Now EVERYONE must use good encryption, NSA-Proof their systems and services. DOH!

—-Nsa-Proof—-
Make software/systems more secure than they need to be because the NSA are retarded and could be working for McDonalds if some corrupt politician wanted to say thanks for some bribes.

Anonymous Coward says:

I sincerely hope that everyone here remembered that one of the NSA’s known tools is a 0-day exploit that lets them take complete control of computers running Adobe Acrobat Reader.

I have no idea whether that PDF is safe or not, and I’m pretty sure I don’t even have Acrobat Reader on this computer (I use Sumatra PDF), but you couldn’t PAY me to download that PDF file.

Jerrymiah (profile) says:

at this point, the NSA has a serious trust problem in convincing anyone engaged in computer security that they have their best interests in mind.

Fucking no. I wouldn’t trust anything that Obama’s Fourth Reich has to say about this. They have been screwing the software industry four years now and are not ready to stop. Why do you think that Sun’s Java has had such a hard times for at least 20-25 years to have that application free of bugs and back doors and everytime it come up with an upgrade they believe will work and broken into as soon as it is released. Same thins with Adove products (ie Shockwave and Flash Player). The Fourth Reich are master at screwing peoples. Fuck them.

PaulT (profile) says:

Re: at this point, the NSA has a serious trust problem in convincing anyone engaged in computer security that they have their best interests in mind.

“They have been screwing the software industry four years now”

“Why do you think that Sun’s Java has had such a hard times for at least 20-25 years”

You don’t see the contradiction here?

But, hey, just place the blame at the most convenient target and whine about him. Nothing else that happened in the past could possibly have led to the current situation, certainly nothing done by previous administrations! No, it’s just this one guy, nobody else would possibly have done this, and it would never had happened if the other guys had won!

“Why do you think that Sun’s Java has had such a hard times”

Because it’s no longer owned by Sun, a company that no longer exists? Because the company that now owns them, Oracle, has a poor record of providing patches, at one time refusing to release urgent fixes in favour of trying to force Java into a quarterly update system that’s woefully inadequate for this kind of software? Because Java has some inherently insecure design faults going back to its inception – something that’s now admitted and has forced Java to disable some functionality that were once considered it’s main selling points (e.g. browser applets)?

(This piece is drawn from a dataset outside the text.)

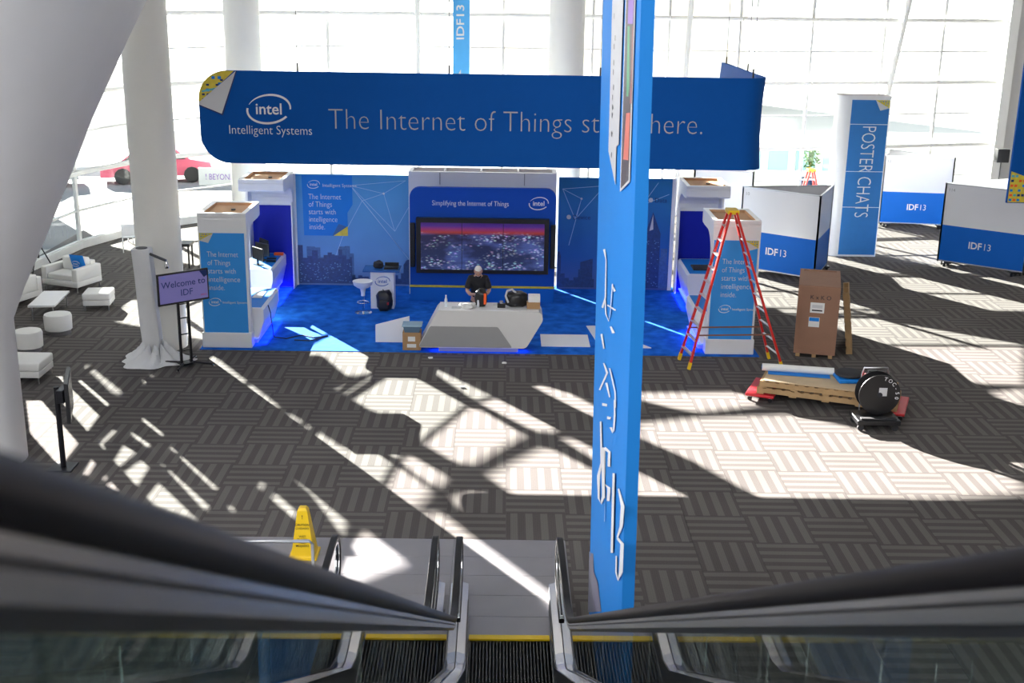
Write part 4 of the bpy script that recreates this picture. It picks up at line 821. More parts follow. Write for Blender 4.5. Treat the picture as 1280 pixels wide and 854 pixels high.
for (x0, x1, z0, z1, m, lab) in ((.53, .82, .982, 1.13, CARDB, 'brown carton on the right end of the counter, under the white one'), (.56, .82, 1.132, 1.27, OFFWHITE, 'white carton on top of the brown carton on the counter')):
    t = thing('carton', lab, 'box', ((x0 + x1) / 2, 25.6, z0)); MB().rbox(x0, x1, 25.5, 25.75, z0, z1, .004, 1).build('carton_body', m, t); MB().box(x0, x1, 25.6, 25.65, z1, z1 + .002).build('tape', PAPERC, t)
# boxes left of the counter, wedge panel, white sheets
t = thing('carton', 'brown carton with white labels on the carpet left of the counter', 'box', (-2.0, 25.6, .014))
MB().rbox(-2.2, -1.8, 25.45, 25.8, .014, .42, .004, 1).build('carton_body', CARDB, t); MB().box(-2.08, -1.92, 25.446, 25.45, .22, .33).build('label', OFFWHITE, t); MB().box(-2.1, -1.9, 25.446, 25.45, .08, .16).build('label', OFFWHITE, t)
t = thing('plastic_tub', 'grey plastic tub on top of the labelled brown carton', 'box', (-2.0, 25.6, .42))
MB().lathe([(.23, 0), (.27, .14)], (0, 0, 0), 4).rot(pi / 4).build('tub', mat('smoky plastic', (.12, .2, .3), .25), t); MB().rbox(-.22, .22, -.2, .2, .135, .165, .01).build('lid', mat('pale blue plastic', (.35, .5, .6), .2), t)
for k in kids(t): k.matrix_parent_inverse = Matrix.Identity(4)
t.location = (-1.99, 25.62, .42)
o = MB().prism([(-2.86, .014), (-2.1, .014), (-2.1, .6), (-2.3, .55), (-2.86, .4)], lambda u, v, s_: (u, s_ + v * .1, v), 26.05, 26.12).build('wedge_panel', WHITE); tag(o, 'loose white wedge-shaped panel standing left of the counter', 'panel')
o = MB().box(.88, 1.98, 25.88, 26.83, .014, .03).build('floor_sheet', WHITE); tag(o, 'white board lying flat on blue carpet right of the counter', 'board')
o = MB().prism([(2.0, 27.6), (2.2, 27.62), (3.35, 25.85), (2.2, 25.85)], lambda u, v, s_: (u, v, s_), .014, .03).build('floor_sheet', WHITE); tag(o, 'white triangular board on blue carpet partly behind the tall banner', 'board')
# plinth with laptop, stool, backpack
t = thing('plinth', 'small white plinth with oval logo and blue top beside the bar stool', 'plinth', (-3.0, 29.1, .014))
pb_ = MB().rbox(-3.28, -2.70, 28.95, 29.4, .014, .96, .01, 1).build('plinth_body', WHITE, t); MB().box(-3.46, -2.55, 28.88, 29.5, .96, 1.0).build('plinth_top', mat('blue acrylic', (.03, .12, .38), .2), t)
Plane((-3.28, 28.95, 0), (1, 0, 0), (0, 0, 1)).logo(.3, .72, .36, mat('blue logo print', (.02, .12, .5), .5), pb_)
t = thing('laptop', 'black laptop with a round device lying on the small plinth', 'laptop', (-2.8, 29.2, 1.0)); MB().rbox(-2.95, -2.6, 29.05, 29.3, 1.0, 1.05, .005, 1).build('base', BLACK, t); MB().rbox(-2.95, -2.6, 29.3, 29.33, 1.0, 1.12, .005, 1).build('screen', BLACK, t)
o = lump('headset', 'dark rounded device on the left of the small plinth top', 'device', -3.1, 29.2, 1.0, .12, .1, .09, DKGREY, 4)
t = thing('bar_stool', 'white bar stool with scooped seat and round chrome foot', 'stool', (-3.4, 28.9, .014))
x, y = -3.42, 28.55
MB().lathe([(.21, .014), (.21, .03), (.05, .05), (.03, .06)], (x, y, 0), 28).build('foot', CHROME, t, True); MB().cyl((x, y, .05), .03, .5, 14).build('post', CHROME, t, True); MB().lathe([(.05, .45), (.05, .52), (.08, .66), (.04, .66)], (x, y, 0), 18).build('collar', WHITE, t, True)
MB().lathe([(.04, .62), (.14, .66), (.22, .72), (.25, .82), (.235, .82), (.2, .74), (.1, .70), (0.01, .695)], (x, y, 0), 28).build('seat', WHITE, t, True); MB().tube([(x + .14 * cos(a), y - .05 + .14 * sin(a), .3) for a in [2 * pi * k / 16 for k in range(16)]], .01, 6, closed=True).build('footrest', CHROME, t, True)
t = thing('backpack', 'black backpack leaning against the small plinth', 'bag', (-2.95, 28.75, .014)); lump('a', '', None, -2.92, 28.78, .014, .2, .14, .26, BLACK, 11, .1).build('bag_body', BLACK, t, True)
MB().rbox(-3.04, -2.8, 28.60, 28.70, .1, .32, .03).build('pocket', DKGREY, t, True); MB().tube([(-2.98, 28.74, .5), (-2.95, 28.72, .57), (-2.9, 28.74, .5)], .012, 6).build('handle', BLACK, t); MB().rbox(-2.86, -2.8, 28.6, 28.64, .2, .28, .01).build('red_patch', REDM, t)
for x, y, lab in ((-1.55, 24.9, 'small white scrap on the dark carpet in front of the counter left'), (.05, 24.6, 'small white scrap on the dark carpet in front of the counter right'), (-.78, 22.95, 'tiny white scrap inside the large sunny patch')):
    tag(lump('paper_scrap', lab, 'litter', x, y, 0, .05, .03, .02, OFFWHITE, int(x * 10)), lab, 'litter')
# ================================================================= ladders
def ladder(label, A1, A2, B1, B2, top, tw, n, name='step_ladder', rw=.035):
    t = thing(name, label, 'ladder', (*((Vector(A1) + Vector(B1)) / 2), 0))
    X, Y, Z = top
    TA = ((X - .06, Y - tw / 2, Z), (X - .06, Y + tw / 2, Z)); TB = ((X + .06, Y - tw / 2, Z), (X + .06, Y + tw / 2, Z))
    for (f0, f1), T2, sid in (((A1, A2), TA, 'a'), ((B1, B2), TB, 'b')):
        for f, tt in zip((f0, f1), T2):
            a = Vector((*f, .02)); b_ = Vector(tt)
            MB().obb(a, b_, .045, rw * 2.6, (0, 1, 0)).build('side_rail', REDF, t); MB().obb(a, a + (b_ - a) * .045, .06, rw * 3, (0, 1, 0)).build('foot', YEL, t)
        for k in range(1, n + 1):
            q = k / (n + 1); p0 = Vector((*f0, .02)).lerp(Vector(T2[0]), q); p1 = Vector((*f1, .02)).lerp(Vector(T2[1]), q)
            MB().obb(p0, p1, .085 if sid == 'a' else .04, .022).build('step' if sid == 'a' else 'rung', ALU, t)
    for i in (0, 1):
        q = .22; p0 = Vector((*(A1, A2)[i], .02)).lerp(Vector(TA[i]), q); p1 = Vector((*(B1, B2)[i], .02)).lerp(Vector(TB[i]), q); MB().obb(p0, p1, .012, .03).build('spreader', mat('brown steel', (.25, .10, .06), .5), t)
    MB().rbox(X - .12, X + .12, Y - tw / 2 - .04, Y + tw / 2 + .04, Z - .04, Z + .05, .015).build('top_cap', YEL, t); return t
ALU = mat('ladder aluminium', (.75, .75, .76), .35, metal=.6)
ladder('big red step ladder with yellow top straddling the right front kiosk corner', (3.97, 24.32), (3.86, 25.02), (6.0, 24.5), (5.86, 25.2), (4.77, 24.85, 3.33), .30, 10)
ladder('small red ladder with yellow top far behind the triangular partition', (9.3, 38.6), (9.4, 39.1), (10.55, 38.6), (10.45, 39.1), (9.92, 38.85, 2.2), .3, 6)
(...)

Because OS manufacturers – especially Microsoft – have gotten so good at securing their OSes that it’s now browser plugins and not the OS itself that represent the best way to compromise a system, and people who wish to do so will use the easiest point of entry?

No, it’s all Obama. Of course it is. whatever helps you find an easy target instead of dealing with that complicated reality stuff.

Anonymous Coward says:

Re: at this point, the NSA has a serious trust problem in convincing anyone engaged in computer security that they have their best interests in mind.

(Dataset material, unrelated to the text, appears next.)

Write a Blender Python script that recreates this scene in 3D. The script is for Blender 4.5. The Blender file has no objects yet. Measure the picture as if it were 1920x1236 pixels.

You seem like an irrational Obama hater.
Something tells me that if Obama wanted to shut down the over-broad NSA spying programs you would be pissed at Obama.
Well at least you aren’t complaining about the non-scandals like Libya and IRS etc.. So I’ll give you credit for having a valid reason…. this time.

Also… Sun Java is full of bugs because of what Java is. It’s an interpreted language that gets nearly, full OS level access.

Of fucking course it’s going to get security bugs.
Java isn’t virtually sandboxed like “javascript in your browser” is ffs. Java is like a “virtual OS” running on your box with nearly unlimited access to your real OS.
Of fucking course it’s going to get security bugs….by nature of what Java is.

DannyB (profile) says:

Yes, I would trust the NSA completely

The NSA has your best interest in mind.

The NSA would like you to download and install this national security protection software onto your computer. It is a good idea. And it is for your protection. (Sort of like how Macrovision Quality Protection is for your protection somehow?)

But it reminds me of an old subliminal message:

The NSA
is your friend
trust the NSA

Or: the NSA is mother, the NSA is father

Guardian says:

RCMP fed fbi of canada asked CRA not to divulge SIN number thefts

and if you think there isnt weird shit regarding the heartbleed bug

http://www.cbc.ca/news/business/heartbleed-bug-rcmp-asked-revenue-canada-to-delay-news-of-sin-thefts-1.2609192#commentwrapper

and they quickly closed comment son this….its embarrassment for all the govt cause they know about it and were like the nsa stealing peoples identity for abuise all themselves.

fucking govt’s time to take back fucking democracy

and its fucking snowing in mid april?????

WTF

Mike Gale (profile) says:

Why are they doing this will it work?

They are presumably doing this as PR to say that they are trying to fulfil the seemingly ignored part of their brief.

Given that the public (and many private) announcements are perceived as being devoid of truth they have a long way to climb back into the light of public approval.

This is a distraction. The real issue is splitting the organisation. The Public Protection section cannot be the same as the Attack the Public section.

At the end of the day we need some of what they do, we just need a return or morality and balance.

It’s a long, long road out of Hell, for these guys.